AARO researchedthe information provided by the interviewees and learned KONA BLUE was a ProspectiveSpecial Access Program (PSAP) that had been proposed to DHS leadership but was never approved or formally established. 

KONA BLUE never received any materials or funding, and there is no information beyond the proposal presentation marked with the KONA BLUE name.

AARO traced the origin of the proposal for KONA BLUE to the Advanced Aerospace Weapon System Application Program (AAWSAP)/Advanced Aerospace Threat Identification Program (AATIP) program, which was managed by the Defense Intelligence Agency (DIA) from 2009-2012 and funded through congressional earmarks. 

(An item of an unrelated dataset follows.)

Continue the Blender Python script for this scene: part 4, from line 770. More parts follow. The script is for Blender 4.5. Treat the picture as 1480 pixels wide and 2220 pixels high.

Bigelow Aerospace, headquartered in Nevada, served as the primary contractor executing funds for the program and delivered multiple reports during the period of their contract. 

DIA terminated the program due to a cited lack of merit and lack of utility in the products Bigelow produced for DIA’s mission.

When DIA canceled AAWSAP/AATIP, several individuals involved with that program advocated for DHS to take the effort over and fund a new version of AAWSAP/AATIP under the code name “KONA BLUE.” 

According to the proposal, KONA BLUE would continue the work previously undertaken by DIA’s AAWSAP/AATIP to investigate, identify, and analyze sensitive materials and technologies, to include advanced aerospace vehicles. 

In 2011, the DHS Under Secretary for Science and Technology (S&T) established KONA BLUE as a PSAP based on claims that relevant information and material existed and required this level of protection. 

The Under Secretary (S&T) also cited congressional interest in the subject and possible impacts on homeland security as part of the justification for the program. 

Six months later, however, the Deputy Secretary of DHS disapproved KONA BLUE as a Special Access Program (SAP), and further directed its immediate termination citing concerns about the adequacy of justification for the program, and sufficiency of information central to the proposal development, including personnel and budget requirements.

It is critical to note that while some DHS personnel believed that relevant information and material would be delivered to DHS upon establishment of the SAP, no data or material of any kind was ever transferred to or collected by DHS under the auspices of KONA BLUE.

Information associated with the activities conducted under the auspices of AAWSAP/AATIP remains within DIA’s archived holdings.

This archived PSAP proposal and associated documents have been declassified in partnership between DoD and DHS and are being released to the public in accordance with both agencies’ commitment to transparency.

Other than a single instance of Attorney-Client material redacted from page 38 by DHS, all redactions were made by the Department of Defense.